Memasuki Liberty Island, saya disambut oleh dua orang berseragam yang menawarkan saya untuk menggunakan audio device sebagai panduan untuk menjelajah pulau. Sempat menyangka akan dipalak, akhirnya saya dengan senang hati mengenakannya setelah mengetahui bahwa piranti tersebut dapat dipakai dengan cuma-cuma, asalkan dikembalikan. Bukan untuk oleh-oleh sanak saudara di Indonesia.

Audio Device

Audio Device, untuk menemani perjalanan berkeliling Liberty.

Melalui piranti audio tersebut, saya mendengarkan dan turut merasakan bagaimana semangat nasionalisme dan patriotisme bangsa Amerika Serikat dahulu kala ketika berjuang melawan penjajah, juga bagaimana Liberty Statue ini dijadikan simbol perjuangan mereka kala itu.

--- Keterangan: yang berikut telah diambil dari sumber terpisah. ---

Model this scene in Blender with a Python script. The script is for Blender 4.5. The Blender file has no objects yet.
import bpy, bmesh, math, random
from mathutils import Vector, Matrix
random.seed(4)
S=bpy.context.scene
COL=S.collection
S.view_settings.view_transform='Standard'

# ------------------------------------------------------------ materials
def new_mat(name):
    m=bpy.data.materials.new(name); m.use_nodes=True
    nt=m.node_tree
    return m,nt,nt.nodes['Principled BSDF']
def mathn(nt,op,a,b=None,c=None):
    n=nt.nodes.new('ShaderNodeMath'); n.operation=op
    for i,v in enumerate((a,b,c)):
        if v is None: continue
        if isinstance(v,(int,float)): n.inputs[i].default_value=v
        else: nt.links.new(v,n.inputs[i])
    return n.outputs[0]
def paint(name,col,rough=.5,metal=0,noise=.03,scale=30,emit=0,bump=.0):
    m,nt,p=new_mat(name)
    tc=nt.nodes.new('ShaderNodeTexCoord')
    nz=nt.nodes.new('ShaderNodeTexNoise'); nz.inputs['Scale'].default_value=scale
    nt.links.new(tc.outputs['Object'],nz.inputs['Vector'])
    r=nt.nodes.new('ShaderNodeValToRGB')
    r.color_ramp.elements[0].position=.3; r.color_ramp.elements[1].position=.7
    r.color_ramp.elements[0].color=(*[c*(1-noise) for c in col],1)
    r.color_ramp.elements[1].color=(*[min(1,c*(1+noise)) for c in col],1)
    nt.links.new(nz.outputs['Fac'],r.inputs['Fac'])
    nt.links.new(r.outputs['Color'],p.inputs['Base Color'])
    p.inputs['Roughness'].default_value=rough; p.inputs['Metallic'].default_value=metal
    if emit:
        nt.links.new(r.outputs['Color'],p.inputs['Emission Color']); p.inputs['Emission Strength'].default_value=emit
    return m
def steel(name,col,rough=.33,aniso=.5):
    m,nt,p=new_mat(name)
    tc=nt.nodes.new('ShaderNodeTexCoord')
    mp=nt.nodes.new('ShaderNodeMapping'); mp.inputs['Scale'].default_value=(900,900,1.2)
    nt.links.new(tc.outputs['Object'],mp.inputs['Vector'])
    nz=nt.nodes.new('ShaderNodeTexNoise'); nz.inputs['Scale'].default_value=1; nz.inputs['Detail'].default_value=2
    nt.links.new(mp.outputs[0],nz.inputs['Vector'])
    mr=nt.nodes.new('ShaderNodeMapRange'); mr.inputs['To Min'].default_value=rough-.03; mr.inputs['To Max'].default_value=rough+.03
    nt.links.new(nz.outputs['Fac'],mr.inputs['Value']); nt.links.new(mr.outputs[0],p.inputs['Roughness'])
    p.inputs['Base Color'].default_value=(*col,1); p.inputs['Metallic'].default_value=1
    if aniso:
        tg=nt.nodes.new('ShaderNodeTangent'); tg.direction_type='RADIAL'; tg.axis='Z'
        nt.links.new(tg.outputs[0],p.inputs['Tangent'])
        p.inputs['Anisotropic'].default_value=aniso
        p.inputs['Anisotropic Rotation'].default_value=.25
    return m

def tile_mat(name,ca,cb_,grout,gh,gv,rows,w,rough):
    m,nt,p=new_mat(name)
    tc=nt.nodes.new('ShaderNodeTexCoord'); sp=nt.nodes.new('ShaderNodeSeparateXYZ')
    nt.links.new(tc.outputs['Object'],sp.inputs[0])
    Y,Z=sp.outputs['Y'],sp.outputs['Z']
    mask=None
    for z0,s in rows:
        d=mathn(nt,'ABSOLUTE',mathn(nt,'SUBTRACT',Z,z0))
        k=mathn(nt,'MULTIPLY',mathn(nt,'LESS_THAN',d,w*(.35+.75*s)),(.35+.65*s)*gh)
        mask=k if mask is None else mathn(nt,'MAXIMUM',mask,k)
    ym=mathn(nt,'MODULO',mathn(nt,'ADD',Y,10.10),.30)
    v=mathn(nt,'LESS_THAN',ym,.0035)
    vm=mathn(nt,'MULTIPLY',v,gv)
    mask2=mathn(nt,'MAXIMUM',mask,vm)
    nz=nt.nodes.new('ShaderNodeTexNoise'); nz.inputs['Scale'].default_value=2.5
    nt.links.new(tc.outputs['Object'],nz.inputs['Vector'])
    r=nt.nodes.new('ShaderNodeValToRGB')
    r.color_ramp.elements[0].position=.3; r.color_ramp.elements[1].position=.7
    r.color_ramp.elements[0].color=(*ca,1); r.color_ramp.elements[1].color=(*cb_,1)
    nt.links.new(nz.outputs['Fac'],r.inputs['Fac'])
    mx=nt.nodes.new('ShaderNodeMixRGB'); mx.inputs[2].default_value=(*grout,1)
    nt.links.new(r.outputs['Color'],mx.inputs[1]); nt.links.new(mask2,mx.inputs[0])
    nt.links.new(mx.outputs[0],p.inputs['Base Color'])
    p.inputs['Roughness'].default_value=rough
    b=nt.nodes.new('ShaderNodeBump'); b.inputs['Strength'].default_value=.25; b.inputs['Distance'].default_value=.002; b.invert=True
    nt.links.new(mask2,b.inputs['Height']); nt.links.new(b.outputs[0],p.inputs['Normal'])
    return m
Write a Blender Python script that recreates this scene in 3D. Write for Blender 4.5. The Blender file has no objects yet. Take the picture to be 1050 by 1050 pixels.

Juga sebuah cerita tentang Frédéric Auguste Bartholdi, si pembuat patung asal Perancis yang merelakan masa mudanya selama bertahun-tahun guna membangun Liberty Statue. Harga yang harus dibayar untuk sebuah kebebasan.

Pada siang hari yang terik itu, saya memenuhi nazar saya untuk berfoto kayang di depan Liberty Statue, bebas kan?

Kayang di Liberty

Kayang di Liberty

Artikel ini pernah ditayangkan di majalah getaway! terbitan Januari 2015, tentunya versi bersihnya, tanpa embel-embel Parental Advisory. Dan pose kayang di atas bisa jadi pose kayang terakhir saya di luar negeri, mengingat faktor usia dan berat badan saat ini.